For some reason, it is more socially acceptable for someone to retool and mod their car to capture the power of every last horse than it is to catalogue every appearance of the Hellfiire Club’s Black Queen in an attempt to understand her backstory.
Similarly, my wife is not branded as a gamer geek despite playing random iPhone puzzle games for over 2 hours a day on her bus commute to work. I only logged a comparatively small 120 hours on Skyrim and all her friends who hear about it calls me a geek or worse. (Note: I may have racked up those hours in about 3 weeks)

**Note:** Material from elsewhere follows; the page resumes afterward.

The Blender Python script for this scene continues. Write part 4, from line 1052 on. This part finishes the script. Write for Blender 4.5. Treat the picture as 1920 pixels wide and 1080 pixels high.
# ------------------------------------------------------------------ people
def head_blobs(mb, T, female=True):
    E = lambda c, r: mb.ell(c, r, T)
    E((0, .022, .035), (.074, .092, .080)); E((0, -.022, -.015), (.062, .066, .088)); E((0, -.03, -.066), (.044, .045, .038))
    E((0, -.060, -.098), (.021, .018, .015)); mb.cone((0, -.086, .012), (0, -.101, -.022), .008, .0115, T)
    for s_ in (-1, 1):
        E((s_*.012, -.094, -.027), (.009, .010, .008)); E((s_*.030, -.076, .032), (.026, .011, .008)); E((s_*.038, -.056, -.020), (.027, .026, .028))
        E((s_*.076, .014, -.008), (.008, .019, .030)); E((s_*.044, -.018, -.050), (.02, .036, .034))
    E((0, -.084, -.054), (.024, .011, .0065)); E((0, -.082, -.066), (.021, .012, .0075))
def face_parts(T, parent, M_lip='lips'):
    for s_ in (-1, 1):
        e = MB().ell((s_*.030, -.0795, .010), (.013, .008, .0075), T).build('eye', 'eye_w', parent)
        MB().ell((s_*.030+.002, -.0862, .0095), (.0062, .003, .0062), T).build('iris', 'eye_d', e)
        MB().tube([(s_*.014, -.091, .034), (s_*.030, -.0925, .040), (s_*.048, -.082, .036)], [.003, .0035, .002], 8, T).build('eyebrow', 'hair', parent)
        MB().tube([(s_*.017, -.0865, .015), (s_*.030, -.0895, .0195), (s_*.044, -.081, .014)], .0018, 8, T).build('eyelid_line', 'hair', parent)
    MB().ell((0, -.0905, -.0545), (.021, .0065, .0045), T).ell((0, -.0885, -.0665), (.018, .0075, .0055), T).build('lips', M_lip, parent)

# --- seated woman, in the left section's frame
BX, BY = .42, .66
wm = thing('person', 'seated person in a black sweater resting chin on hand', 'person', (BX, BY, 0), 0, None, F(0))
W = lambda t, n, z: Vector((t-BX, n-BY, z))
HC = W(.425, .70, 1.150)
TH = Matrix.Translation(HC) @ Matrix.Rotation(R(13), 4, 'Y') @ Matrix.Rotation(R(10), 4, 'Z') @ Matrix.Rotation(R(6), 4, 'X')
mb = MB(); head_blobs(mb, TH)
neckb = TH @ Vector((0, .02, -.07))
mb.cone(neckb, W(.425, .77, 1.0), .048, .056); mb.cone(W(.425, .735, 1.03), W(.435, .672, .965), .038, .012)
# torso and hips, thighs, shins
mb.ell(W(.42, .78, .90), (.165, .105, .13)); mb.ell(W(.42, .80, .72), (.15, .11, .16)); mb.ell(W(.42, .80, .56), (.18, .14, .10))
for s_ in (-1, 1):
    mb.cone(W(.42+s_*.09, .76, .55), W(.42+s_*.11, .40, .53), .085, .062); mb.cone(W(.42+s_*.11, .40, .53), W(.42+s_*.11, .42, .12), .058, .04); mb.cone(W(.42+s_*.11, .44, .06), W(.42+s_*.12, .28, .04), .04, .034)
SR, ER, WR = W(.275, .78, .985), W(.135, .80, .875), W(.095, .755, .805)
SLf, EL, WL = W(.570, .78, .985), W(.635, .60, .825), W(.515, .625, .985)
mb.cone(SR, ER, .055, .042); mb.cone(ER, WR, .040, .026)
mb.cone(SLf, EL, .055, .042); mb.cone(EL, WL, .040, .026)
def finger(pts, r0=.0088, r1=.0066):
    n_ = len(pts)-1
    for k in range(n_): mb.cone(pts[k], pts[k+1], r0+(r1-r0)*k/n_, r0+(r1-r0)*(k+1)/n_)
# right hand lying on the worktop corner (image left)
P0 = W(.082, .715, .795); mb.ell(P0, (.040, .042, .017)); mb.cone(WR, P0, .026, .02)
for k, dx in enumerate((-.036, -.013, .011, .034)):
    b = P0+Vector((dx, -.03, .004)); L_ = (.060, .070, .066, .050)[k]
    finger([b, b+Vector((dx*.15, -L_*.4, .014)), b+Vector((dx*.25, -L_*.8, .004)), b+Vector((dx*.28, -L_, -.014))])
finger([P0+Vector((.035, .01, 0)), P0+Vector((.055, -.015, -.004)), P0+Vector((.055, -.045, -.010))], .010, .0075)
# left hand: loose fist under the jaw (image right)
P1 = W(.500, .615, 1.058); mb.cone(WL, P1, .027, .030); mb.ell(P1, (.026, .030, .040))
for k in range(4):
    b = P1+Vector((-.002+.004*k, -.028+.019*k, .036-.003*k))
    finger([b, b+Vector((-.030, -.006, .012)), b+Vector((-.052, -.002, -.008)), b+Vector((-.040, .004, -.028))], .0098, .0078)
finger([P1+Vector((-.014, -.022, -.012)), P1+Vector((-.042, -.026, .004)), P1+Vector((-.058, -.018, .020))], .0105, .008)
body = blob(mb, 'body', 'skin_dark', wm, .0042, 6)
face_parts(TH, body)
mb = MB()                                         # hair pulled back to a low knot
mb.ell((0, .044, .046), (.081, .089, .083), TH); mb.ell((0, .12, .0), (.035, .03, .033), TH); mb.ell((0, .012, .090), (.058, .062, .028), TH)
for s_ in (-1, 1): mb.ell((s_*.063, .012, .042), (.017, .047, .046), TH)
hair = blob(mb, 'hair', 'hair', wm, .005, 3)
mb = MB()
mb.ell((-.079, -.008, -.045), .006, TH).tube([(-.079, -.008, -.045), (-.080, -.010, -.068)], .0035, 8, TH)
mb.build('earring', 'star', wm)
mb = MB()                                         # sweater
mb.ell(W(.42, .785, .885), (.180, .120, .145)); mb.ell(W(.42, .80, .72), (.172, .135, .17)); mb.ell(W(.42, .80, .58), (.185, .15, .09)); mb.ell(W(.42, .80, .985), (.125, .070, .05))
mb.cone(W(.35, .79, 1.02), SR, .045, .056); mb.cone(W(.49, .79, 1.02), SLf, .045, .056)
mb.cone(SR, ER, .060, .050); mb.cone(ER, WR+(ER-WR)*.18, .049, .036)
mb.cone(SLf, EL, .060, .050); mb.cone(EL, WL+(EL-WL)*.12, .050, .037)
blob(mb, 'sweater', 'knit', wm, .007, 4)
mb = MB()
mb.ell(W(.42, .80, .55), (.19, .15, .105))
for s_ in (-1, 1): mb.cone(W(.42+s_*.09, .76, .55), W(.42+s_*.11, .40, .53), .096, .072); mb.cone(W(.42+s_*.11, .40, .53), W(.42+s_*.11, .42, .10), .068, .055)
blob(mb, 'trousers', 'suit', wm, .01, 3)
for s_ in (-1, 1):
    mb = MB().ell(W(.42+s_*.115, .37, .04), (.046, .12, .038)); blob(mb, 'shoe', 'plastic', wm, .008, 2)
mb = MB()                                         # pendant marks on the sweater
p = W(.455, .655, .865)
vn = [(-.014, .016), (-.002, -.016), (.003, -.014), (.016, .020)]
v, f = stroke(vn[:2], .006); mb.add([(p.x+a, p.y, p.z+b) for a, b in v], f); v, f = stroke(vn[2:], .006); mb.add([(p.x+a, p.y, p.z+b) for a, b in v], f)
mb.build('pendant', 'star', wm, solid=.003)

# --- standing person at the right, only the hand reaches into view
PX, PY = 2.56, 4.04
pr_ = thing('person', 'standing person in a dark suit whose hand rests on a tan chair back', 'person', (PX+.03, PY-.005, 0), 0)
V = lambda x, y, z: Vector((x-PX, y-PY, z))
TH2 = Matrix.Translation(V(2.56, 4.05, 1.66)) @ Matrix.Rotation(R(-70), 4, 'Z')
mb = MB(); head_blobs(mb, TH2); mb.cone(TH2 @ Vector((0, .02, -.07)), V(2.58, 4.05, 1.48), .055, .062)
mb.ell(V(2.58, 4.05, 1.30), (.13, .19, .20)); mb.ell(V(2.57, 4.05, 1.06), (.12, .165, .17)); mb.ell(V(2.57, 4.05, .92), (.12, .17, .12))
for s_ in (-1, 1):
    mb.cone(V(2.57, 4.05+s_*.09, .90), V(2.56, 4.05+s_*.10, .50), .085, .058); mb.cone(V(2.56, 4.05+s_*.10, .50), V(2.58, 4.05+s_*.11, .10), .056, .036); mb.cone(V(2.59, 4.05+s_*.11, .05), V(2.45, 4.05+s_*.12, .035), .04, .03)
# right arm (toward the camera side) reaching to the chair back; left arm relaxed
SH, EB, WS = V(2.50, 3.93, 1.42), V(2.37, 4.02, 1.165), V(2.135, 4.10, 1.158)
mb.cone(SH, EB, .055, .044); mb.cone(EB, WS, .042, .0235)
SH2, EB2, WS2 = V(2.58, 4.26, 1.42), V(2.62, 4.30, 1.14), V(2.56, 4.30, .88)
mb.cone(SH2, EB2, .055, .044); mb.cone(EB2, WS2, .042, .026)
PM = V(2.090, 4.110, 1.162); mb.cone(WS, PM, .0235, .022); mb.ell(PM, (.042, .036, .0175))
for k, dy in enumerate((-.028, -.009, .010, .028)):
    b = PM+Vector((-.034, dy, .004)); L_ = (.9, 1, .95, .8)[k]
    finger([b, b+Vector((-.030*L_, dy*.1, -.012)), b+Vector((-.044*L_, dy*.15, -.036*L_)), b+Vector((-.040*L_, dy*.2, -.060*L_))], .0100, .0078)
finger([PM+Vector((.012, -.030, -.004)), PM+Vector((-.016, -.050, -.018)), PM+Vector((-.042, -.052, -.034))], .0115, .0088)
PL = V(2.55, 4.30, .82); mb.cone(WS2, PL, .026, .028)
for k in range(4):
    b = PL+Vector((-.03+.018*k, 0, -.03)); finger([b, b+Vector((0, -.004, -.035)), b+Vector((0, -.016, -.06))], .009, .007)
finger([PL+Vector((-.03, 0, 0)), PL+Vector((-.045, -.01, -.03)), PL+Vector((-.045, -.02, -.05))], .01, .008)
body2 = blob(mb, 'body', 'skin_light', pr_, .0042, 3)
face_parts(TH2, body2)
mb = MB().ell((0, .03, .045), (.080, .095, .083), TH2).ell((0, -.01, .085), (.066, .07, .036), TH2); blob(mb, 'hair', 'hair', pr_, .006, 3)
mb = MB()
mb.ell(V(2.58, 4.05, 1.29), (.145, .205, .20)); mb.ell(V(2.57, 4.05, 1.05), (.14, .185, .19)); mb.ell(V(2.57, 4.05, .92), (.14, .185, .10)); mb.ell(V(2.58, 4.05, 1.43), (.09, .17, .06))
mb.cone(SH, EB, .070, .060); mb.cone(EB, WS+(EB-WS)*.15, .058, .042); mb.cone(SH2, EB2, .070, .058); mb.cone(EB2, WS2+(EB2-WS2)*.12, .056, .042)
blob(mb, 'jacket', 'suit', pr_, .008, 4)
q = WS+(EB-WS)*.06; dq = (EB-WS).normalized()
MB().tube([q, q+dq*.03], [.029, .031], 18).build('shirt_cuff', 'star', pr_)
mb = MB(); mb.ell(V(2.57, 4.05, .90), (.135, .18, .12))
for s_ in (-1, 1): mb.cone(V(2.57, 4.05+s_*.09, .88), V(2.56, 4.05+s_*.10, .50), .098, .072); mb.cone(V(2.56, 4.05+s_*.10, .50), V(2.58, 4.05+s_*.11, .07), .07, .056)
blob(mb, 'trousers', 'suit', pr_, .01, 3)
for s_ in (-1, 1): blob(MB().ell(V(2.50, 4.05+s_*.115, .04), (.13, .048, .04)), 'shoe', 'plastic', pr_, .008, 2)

What is considered acceptable can shift over time though. My friends who flocked to the NKOTB/BSB tour last year were definitely labelled as geeks where they were considered at the forefront of cool 15-20 years ago.
(I just realized that I’m starting to regurgitate the same points made by others above so I’ll stop.)
The Who part is beautiful, Rodrigo, and makes so much sense.
What if we don’t like Dr Who based on the premise that time travel has a great many perils involved that could potentially screw up the entire universe?
Very few things are ever accomplished by being afraid. At some point you have to hold your breath and jump into the time vortex.
And hope you don’t end up becoming your own mother/father. :D
It’s articles like these that are ruining the culture and not the new fans.
It’s the rejection of popularity and lack of conforming that brought on ‘geek’ culture in the first place. Rejecting others from said culture creates a paradox where everyone is rejecting everyone and it dissolves the community and fandom that started it all.
It comes down to what do you like more? The property or the superiority you feel with your extensive knowledge of the property.
Ergo, SHUT UP. LET PEOPLE LIKE WHAT THEY LIKE.
Um. I’m not sure what you’re saying here… The article is saying the same thing you are.
Perhaps you might consider reading something other than the title?